“I can’t just walk away. I’ve got to test the waters.”
My new years resolution for 2010 was to not doing anything stupid for a long, long time.
Yesterday I sent out a dozen texts to my triathlete friends around Richmond. “Hey man if you’re home for break, want to go swimming at Huguenot at 2:45?”
Three people were dumb enough to respond yes. At 1pm, one of them bails.
And at 2:45 another bails.
But my friend and teammate Alex Burton who I have been training with and racing against since I started doing triathlons shows up at Huguenot at 2:45.
We talked for a while, catching up on what’s happened since the summer. He’s at VMI and his college experience is drastically different from mine.
I donned my wetsuit and discovered that Alex was lacking this essential for open water swimming in November.
I took one step into the water and felt the stabbing cold of my heat being stripped away.
Alex steps in and immediately jumps back out and says “Thats not even cold! Thats just plain painful!”
I am laughing uncontrollably at the absurdity of what we are doing but not once considering how dangerous it could potentially be.
Alex steps back in and asks me why I didn’t want to just go running or biking. I told him I needed to swim so why not do it in the river?
My logic was completely idiotic.
We finally build up enough courage to dive in and swim. With only a jammer and a swim cap for warmth Alex jumps in and holds his head above water, swimming like a toddler.
“AHHHHHH!!! It hurts so freaking bad!!!!” I scream. “My head! It feels like I’ve got brain freeze but can’t stop eating ice cream!”
We treaded water a mere twenty meters off shore for a few minutes until Alex says, “We’ve got to at least swim across.”
I could not just turn down that offer as badly as my feet and hands and head hurt. So I dipped my head back in and began swimming. As we swam I felt the stabbing pain in my face and forehead numbing and I felt my body temperature dropping. Mind you I have a wetsuit on and Alex is completely exposed. We reach the other side of the river and my face feels like its swollen.

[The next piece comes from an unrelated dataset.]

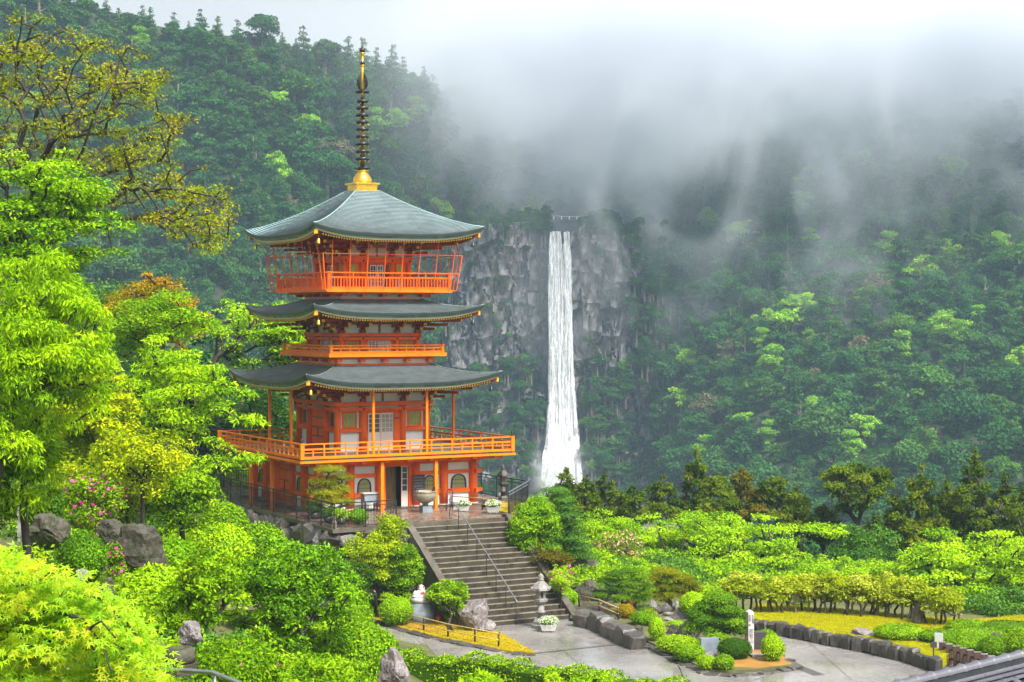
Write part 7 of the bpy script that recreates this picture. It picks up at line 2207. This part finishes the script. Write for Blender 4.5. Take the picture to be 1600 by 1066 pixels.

Alex mumbles to me through his frozen chattering lips, “In 45 degree water it takes fifteen minutes for a person to get hypothermia and die.” He had been reading books for Navy seal training.
“Ummmm…,” I responded.
“What? Wait,” he says in shock. “How long has it been?”
“12 minutes.”
We quickly walked upstream and our conversation became less and less intelligent, and our words more mumbled from our frozen lips. We swam back across as fast as we could and crossed the river faster than I ever have.
We step out of the water and the first words to come out of Alex’s mouth are, “That was stupid. I mean, that wasn’t even fun.” His body was flaming red. When I stripped my wetsuit off my skin looked burned and stung to the touch. We struggled to put sentences together with our swollen and frozen faces and every task seemed monumental because of our frozen brains and fingers.
We dried ourselves off, jumped into my car and blasted the heat.
I don’t know what it is that attracts me so much to stupid stuff like that. It scares me to imagine some of the situations I have been in. Forty-nine degree water will suck the heat out any exposed skin and in water, if you’re not thinking clearly, you’re body could end up on the bottom of the river, cold and dead.